BT has signed a deal with OnLive, a so-called cloud-gaming firm, their idea being that consoles are a thing of the past and games should be played on hosted (cloud based) servers and the game experience delivered directly to the player’s screen without the need for a console.

Now, before you laugh (I did!) BT are already talking about rolling out 20Mbit based copper broadband, and over the last couple of days have announced they will be providing fiber connections to residential customers in urban locations at 100Mbit(+) speeds. They are proposing that the game output would be transmitted to the player as a video stream, and even at full HD (1080p) this is only 5Mbit/sec … so you would end up with zero latency between players (everyone is playing on the same server), and assuming no broadband faults or traffic problems, perfectly smooth HD displays. It sort of sounds feasible (!)

“What about the games ?”

Apparently OnLine already have Metro 2033, Mass Effect 2 and Borderlands in their catalogue … all fairly respectable games!

Note; for this sort of setup there’s a hell of a lot of scope for processing game output using dedicated / custom ASIC chips which means high spec graphics chipsets and egg-frying consoles would be a thing of the past.

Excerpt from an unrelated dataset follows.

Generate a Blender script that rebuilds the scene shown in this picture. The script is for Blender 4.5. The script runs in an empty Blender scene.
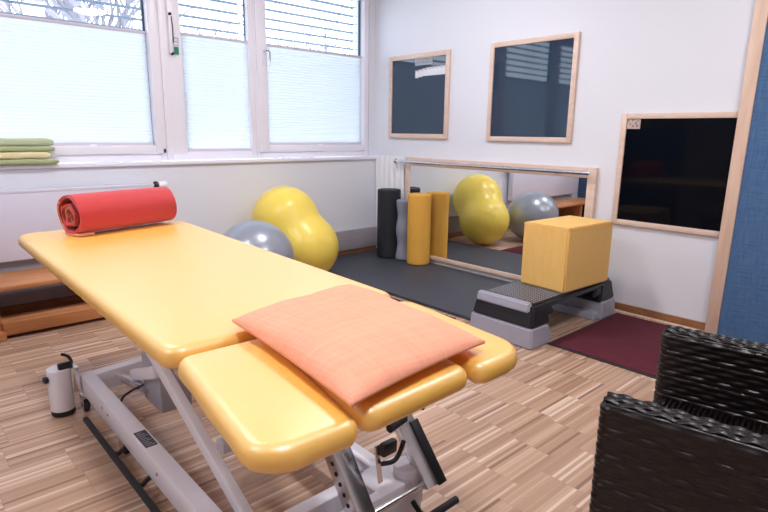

As the owner of 4 defunct XBox units, this can’t be all bad!

You can take a look at OnLive at http://www.onlive.com, they do look pretty impressive.

Will be interesting to see if this takes off, but OnLive have been pushing this idea for ages now and nothing much has happened, and I seem to remember them saying “we’re about to do a big deal” a few times in the past… I’m not convinced by it, but I’m happy to be proven wrong.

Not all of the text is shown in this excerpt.